Per tacer poi delle città: quel sole che noi abbiamo in abbondanza e che guardiamo con malcelata ostilità da giugno a settembre loro lo sfruttano fino allo sfinimento, in una spasmodica ricerca di balconcini, finestroni, lucernari, ed è particolarmente gustoso vedere queste casette a punta, colorate ciascuna in modo diverso ma con un innato senso di eleganza e misura, animarsi di aperture e spazietti verdi, per la serie: chi c'ha il pane non c'ha i denti e chi c'ha i denti non c'ha il pane.. Ogni edificio, nelle città con una tradizione storica (cioè quasi tutte), porta scritto sulla facciata il nome della famiglia che l'ha fatta costruire assieme alla data della costruzione.
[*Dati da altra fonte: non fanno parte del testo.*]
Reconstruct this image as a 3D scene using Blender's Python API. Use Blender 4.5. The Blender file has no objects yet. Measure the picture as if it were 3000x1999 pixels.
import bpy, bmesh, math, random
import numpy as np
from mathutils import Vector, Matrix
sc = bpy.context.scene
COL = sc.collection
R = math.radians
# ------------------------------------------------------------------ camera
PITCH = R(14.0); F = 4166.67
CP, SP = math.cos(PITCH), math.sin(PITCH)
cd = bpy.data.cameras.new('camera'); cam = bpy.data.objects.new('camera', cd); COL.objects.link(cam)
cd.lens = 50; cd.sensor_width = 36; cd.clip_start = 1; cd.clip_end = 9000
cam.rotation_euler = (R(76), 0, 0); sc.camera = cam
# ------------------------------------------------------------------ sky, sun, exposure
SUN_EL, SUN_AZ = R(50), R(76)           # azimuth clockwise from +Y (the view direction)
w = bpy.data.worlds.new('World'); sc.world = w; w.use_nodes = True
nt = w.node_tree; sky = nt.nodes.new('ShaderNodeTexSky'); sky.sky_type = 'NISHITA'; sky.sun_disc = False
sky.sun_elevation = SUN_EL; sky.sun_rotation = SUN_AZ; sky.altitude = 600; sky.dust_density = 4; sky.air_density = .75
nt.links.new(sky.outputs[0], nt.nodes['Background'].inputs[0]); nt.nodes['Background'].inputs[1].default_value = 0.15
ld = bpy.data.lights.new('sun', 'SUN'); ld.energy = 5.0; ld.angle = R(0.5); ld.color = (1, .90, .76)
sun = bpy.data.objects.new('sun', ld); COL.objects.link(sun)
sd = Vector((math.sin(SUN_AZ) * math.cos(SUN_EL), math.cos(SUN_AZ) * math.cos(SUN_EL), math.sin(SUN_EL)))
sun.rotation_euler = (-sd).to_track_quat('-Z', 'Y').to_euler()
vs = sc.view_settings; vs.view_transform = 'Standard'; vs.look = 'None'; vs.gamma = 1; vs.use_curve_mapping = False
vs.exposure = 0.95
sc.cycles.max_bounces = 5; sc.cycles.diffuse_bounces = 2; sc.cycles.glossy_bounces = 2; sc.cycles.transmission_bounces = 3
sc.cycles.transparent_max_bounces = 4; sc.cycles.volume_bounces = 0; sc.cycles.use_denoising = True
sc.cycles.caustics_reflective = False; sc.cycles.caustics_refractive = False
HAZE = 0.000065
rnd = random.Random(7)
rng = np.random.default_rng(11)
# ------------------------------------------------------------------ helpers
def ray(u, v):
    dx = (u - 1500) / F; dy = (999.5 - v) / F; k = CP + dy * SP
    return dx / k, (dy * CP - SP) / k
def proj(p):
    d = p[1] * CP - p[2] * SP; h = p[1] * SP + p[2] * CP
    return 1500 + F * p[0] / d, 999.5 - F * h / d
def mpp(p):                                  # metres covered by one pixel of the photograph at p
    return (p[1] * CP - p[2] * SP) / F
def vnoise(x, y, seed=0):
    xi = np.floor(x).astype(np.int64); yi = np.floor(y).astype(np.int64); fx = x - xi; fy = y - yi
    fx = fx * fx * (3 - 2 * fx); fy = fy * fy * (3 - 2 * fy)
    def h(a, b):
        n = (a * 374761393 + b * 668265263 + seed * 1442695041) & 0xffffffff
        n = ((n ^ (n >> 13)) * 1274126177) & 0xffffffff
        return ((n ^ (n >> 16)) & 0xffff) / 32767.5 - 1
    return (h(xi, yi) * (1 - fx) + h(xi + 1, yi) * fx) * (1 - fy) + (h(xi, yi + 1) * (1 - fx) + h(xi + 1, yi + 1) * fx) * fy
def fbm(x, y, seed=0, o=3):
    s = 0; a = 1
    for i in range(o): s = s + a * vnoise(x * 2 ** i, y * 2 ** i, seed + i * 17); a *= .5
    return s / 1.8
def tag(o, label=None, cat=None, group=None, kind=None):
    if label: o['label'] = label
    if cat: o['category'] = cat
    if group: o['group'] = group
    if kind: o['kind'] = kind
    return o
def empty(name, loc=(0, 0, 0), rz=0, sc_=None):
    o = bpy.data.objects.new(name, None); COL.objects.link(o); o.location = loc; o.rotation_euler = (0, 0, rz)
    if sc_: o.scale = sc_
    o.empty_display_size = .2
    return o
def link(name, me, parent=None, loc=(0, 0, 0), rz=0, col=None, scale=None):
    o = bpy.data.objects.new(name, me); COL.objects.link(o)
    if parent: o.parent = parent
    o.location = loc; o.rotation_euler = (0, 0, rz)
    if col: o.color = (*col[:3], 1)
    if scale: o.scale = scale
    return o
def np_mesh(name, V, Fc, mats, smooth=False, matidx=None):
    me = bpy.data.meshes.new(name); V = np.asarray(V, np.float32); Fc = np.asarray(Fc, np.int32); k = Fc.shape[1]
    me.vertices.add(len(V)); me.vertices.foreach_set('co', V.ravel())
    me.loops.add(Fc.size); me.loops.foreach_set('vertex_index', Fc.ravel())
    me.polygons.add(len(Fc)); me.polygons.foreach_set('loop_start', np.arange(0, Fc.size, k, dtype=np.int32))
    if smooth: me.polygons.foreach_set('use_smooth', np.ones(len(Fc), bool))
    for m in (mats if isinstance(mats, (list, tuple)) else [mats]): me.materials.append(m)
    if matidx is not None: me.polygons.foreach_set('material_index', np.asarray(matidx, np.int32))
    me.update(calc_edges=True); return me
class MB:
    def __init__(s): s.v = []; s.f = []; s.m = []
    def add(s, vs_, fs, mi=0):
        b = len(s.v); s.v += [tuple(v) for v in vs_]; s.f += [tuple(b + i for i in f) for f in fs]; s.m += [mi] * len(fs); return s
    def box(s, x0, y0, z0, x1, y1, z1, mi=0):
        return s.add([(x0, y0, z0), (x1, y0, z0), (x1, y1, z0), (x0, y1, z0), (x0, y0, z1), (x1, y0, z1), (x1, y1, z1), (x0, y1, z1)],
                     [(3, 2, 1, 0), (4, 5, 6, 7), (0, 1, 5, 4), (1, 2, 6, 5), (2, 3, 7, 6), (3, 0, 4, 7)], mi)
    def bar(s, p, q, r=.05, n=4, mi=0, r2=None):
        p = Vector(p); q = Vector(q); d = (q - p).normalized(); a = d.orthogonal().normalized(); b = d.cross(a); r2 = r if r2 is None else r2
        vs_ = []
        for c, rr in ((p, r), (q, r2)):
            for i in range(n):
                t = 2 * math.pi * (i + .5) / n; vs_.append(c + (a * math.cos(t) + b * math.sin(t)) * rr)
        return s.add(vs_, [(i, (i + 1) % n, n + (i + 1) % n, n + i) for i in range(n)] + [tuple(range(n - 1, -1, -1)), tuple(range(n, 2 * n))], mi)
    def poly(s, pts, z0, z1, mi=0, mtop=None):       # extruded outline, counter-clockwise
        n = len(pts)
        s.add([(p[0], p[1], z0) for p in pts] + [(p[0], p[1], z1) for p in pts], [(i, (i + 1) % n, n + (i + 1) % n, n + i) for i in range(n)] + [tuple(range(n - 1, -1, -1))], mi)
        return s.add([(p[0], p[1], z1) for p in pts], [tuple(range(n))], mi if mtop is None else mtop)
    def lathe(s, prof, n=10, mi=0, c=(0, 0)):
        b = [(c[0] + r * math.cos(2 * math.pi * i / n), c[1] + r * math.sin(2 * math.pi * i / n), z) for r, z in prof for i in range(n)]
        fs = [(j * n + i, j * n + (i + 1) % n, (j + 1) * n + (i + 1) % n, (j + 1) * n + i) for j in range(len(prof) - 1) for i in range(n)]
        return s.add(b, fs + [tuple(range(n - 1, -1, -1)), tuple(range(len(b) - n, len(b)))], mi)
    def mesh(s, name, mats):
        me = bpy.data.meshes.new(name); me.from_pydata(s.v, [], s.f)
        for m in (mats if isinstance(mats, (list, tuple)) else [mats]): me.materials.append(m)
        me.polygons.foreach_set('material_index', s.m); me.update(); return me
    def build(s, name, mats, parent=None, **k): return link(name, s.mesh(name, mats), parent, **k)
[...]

Il che ha colpito profondamente me, cittadina di un paese che con la memoria ci pareggia le gambe zoppe del divano.
Detto francamente, tornare in un'Italia che in piena campagna colora le villette a schiera in due modi diversi (tipo giallo e rosa) secondo i gusti inconciliabili degli orgogliosi abitanti, che abbatte le case di mattoni indistruttibili per allestire un trionfo dei foratini, che relega il verde ai simboli di partito sulle facciate delle scuole e costruisce e cementifica come un'ossessa non è stato facile. E nonostante il gap culturale.

venerdì 24 settembre 2010

Venezia

Fra le case di Venezia c'è una magia particolare, un respiro che le percorre tutte, che dona un'identità definita ad ogni stucco, ad ogni intonaco, ad ogni trave ammuffita sotto un portico, a prescindere dalle mille storie dei mille e più abitanti lungo i secoli; nei vicoli stretti e nelle viuzze occhiute di mille finestre la città ti stringe in pugno e quasi ti soffoca, e poi all'improvviso ti lascia andare nell'aria e nel sole di un campiello, a chiederti cosa ti fosse accaduto fino a pochi istanti prima; a Venezia il blu ha le sfumature del lapislazzuli, il rosso si sfalda in mille toni diversi, chiari e scuri, luminosi e spenti; Venezia è la decorazione che timida fa capolino dal più semplice degli edifici  o ostenta sé stessa nei palazzi del Canal Grande, è la città del silenzio e del rumore insieme, il silenzio delle vie secondarie senza le auto e poco più in là lo schiamazzo di mille turisti che la osservano rapiti. Venezia è il rumore dell'acqua, l'odore del mare morto, le scale di un ponte che attraversa un canale. Venezia è lo scintillio del vetro da poco nei negozi per turisti intorno alla stazione, e l'ammiccare dell'oro e dei diamanti nelle vetrine di piazza San Marco, dove un caffè costa come il pane di una settimana e ti vendono gioielli con la stessa noncurante semplicità delle sigarette.
A Venezia dietro ogni angolo si nasconde un quadro, e ti viene quasi voglia di comprarti un album, gli acquerelli e restare lì a dipingere per il tempo necessario a restituire intatta tutta quella bellezza, giusto quei due o tre anni che bastano allo scopo. A Venezia il negozio il lusso si nasconde nel più umido e buio dei vicoli, perché il legno annerito, sordido e squallido da qualunque altra parte, a Venezia assume un suo senso, e diventa parte di un tutto che della decadenza ha fatto una bandiera.
Ogni città ha un suo modo di parlarti: quelle piccole in provincia, né troppo grandi né troppo piccole, ti accolgono amorose, vedi il cielo e la strada è a tua misura; quelle grandi sono sempre diverse da sé stesse, molti piccoli centri in uno e ognuno parla un suo linguaggio.
La lingua di Venezia non ha eguali: ti sussurra lusinghe all'orecchio, ti racconta storie d'Oriente, di maschere e d'oro, di notti popolate da assassini e nebbia; ti parla d'amore e si permette di scherzarci su nell'ammiccare di una finestra al sole o nelle volute di un glicine abbracciato ad un portico.